The proposed innovation, then, is intended to teach children something of the drama; but it proposes to do this through a medium which has hitherto presented dramatic principles in a form grotesquely distorted at best. Cinematic themes are commonly a patchwork of the efforts of several authors, or have been hacked piecemeal by the rewrite-men. The "character conflicts" are arranged in accordance with the meretricious morality of Will Hayes, and the acting is too often a mere exposition of secondary sexual characters. When genuine works of art are remodeled to conform to the movie-goers taste, the author's subtleties and fine touches are deleted in a surpassingly stupid manner. This was only too painfully obvious to those who saw the screen version of "An American Tragedy" or who watched the final scene in the Hollywood conception of "A Farewell to Arms," where Lieutenant Henry grasps Katherine's corpse in his arms, looks out of the window at an Armistice demonstration, and loudly exclaims: "Peace."

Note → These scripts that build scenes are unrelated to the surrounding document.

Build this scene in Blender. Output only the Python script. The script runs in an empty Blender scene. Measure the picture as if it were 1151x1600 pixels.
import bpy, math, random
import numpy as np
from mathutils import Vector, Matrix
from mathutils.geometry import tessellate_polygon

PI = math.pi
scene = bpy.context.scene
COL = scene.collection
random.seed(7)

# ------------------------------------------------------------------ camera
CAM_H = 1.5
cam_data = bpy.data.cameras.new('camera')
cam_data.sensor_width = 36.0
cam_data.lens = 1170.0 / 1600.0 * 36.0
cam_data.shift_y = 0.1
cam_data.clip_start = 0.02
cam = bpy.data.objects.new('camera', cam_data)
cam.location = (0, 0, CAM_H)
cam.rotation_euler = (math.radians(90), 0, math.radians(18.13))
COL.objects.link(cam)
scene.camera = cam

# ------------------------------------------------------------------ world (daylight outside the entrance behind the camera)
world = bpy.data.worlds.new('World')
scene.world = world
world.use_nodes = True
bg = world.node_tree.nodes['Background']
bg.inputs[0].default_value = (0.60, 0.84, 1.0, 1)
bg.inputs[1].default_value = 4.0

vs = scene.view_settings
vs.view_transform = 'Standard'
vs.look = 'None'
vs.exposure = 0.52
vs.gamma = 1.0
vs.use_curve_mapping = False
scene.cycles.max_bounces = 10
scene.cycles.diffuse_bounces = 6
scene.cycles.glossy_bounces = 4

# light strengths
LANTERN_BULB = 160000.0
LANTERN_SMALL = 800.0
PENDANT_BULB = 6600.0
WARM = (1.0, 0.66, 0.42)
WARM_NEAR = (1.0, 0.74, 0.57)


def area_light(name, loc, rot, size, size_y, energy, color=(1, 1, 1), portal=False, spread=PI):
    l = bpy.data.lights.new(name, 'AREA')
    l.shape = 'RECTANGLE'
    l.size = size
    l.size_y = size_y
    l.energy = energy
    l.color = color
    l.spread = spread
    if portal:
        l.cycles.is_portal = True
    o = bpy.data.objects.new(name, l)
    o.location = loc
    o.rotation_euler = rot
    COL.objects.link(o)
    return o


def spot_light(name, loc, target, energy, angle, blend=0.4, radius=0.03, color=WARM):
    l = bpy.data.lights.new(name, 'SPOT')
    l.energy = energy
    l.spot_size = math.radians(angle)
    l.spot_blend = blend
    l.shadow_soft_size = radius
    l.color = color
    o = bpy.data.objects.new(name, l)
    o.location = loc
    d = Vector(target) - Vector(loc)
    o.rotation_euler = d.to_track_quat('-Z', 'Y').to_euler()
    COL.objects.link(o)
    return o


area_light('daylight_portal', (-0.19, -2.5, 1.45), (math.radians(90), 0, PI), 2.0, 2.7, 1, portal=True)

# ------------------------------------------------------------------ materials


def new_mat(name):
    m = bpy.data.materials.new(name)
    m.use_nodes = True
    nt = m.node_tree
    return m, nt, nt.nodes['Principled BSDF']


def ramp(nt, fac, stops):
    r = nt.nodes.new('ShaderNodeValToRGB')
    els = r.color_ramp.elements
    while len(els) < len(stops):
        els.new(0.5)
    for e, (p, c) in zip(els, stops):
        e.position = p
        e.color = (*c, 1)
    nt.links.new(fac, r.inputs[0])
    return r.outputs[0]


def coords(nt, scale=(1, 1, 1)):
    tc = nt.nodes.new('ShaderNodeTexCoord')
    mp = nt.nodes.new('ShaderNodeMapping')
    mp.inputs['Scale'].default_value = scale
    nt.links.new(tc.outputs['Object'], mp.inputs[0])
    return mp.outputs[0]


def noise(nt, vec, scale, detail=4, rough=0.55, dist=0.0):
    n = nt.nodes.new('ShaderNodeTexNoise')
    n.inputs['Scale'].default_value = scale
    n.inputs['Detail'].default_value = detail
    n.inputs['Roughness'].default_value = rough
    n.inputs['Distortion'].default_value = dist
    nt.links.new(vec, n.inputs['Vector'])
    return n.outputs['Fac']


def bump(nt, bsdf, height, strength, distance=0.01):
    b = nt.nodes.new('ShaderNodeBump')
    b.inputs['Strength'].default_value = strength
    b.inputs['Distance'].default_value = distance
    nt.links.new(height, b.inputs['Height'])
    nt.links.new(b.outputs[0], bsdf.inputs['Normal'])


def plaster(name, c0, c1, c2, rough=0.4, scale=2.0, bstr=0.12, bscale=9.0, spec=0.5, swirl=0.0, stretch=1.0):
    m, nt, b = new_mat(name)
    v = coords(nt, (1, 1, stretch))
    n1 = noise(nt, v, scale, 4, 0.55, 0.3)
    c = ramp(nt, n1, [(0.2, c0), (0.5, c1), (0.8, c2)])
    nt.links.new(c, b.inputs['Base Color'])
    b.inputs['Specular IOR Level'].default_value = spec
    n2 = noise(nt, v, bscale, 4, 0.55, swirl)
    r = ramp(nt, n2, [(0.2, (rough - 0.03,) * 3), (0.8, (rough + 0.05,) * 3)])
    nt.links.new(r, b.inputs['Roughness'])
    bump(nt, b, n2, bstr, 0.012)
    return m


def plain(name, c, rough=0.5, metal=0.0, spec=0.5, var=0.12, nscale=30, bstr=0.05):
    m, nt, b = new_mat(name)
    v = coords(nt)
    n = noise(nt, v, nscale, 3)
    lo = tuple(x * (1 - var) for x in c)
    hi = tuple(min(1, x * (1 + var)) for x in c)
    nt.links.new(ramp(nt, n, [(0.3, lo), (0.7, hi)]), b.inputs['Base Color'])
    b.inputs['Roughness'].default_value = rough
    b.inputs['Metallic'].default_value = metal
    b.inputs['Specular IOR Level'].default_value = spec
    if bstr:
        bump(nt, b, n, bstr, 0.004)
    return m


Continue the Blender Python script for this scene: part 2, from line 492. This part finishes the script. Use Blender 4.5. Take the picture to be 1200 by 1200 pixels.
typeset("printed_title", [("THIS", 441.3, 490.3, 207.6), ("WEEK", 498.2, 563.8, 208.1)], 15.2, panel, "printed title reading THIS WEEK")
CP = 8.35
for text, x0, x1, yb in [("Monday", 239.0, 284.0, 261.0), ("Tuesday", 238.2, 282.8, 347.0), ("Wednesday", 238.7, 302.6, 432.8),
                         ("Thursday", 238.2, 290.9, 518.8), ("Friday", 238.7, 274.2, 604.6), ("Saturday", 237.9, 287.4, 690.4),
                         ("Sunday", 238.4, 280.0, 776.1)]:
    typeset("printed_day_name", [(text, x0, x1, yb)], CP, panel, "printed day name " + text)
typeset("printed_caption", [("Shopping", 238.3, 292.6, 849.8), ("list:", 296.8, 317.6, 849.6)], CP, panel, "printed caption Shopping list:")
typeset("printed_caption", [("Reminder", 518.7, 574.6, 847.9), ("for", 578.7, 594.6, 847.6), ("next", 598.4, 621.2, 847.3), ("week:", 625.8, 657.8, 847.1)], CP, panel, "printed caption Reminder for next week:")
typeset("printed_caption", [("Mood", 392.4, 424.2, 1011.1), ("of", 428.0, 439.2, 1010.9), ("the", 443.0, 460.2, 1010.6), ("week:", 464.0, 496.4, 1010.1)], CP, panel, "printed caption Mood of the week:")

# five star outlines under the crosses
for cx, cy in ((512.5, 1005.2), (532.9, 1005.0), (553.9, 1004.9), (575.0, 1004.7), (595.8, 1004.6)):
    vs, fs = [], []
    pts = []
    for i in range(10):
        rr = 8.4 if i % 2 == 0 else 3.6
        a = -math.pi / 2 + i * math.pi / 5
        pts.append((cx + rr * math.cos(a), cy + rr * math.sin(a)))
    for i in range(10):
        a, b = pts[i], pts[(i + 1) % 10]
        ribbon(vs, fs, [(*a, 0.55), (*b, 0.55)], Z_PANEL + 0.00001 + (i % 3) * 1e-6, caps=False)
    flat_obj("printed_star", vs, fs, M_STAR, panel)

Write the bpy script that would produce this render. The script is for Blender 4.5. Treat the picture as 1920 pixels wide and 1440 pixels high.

The aim of the English teachers is an excellent one, but their method of attaining their end is questionable. Children, to be sure, should be taught both to appreciate the good and to distinguish the bad in aesthetic matters. But in this instance, they are being introduced to one of the worst of the modern travesties on art, before they have more than skimmed the surface of real drama and literature. They have no foundation on which to base any satisfactory evaluation of the movies' actual place in the history of the theatre. Aside from the harmful effects of regarding the movies as something of artistic value, this new plan indicates a worm's eye view of the eternal verities which if assimilated would mark the present generation of school children with the Hollywood curse for life.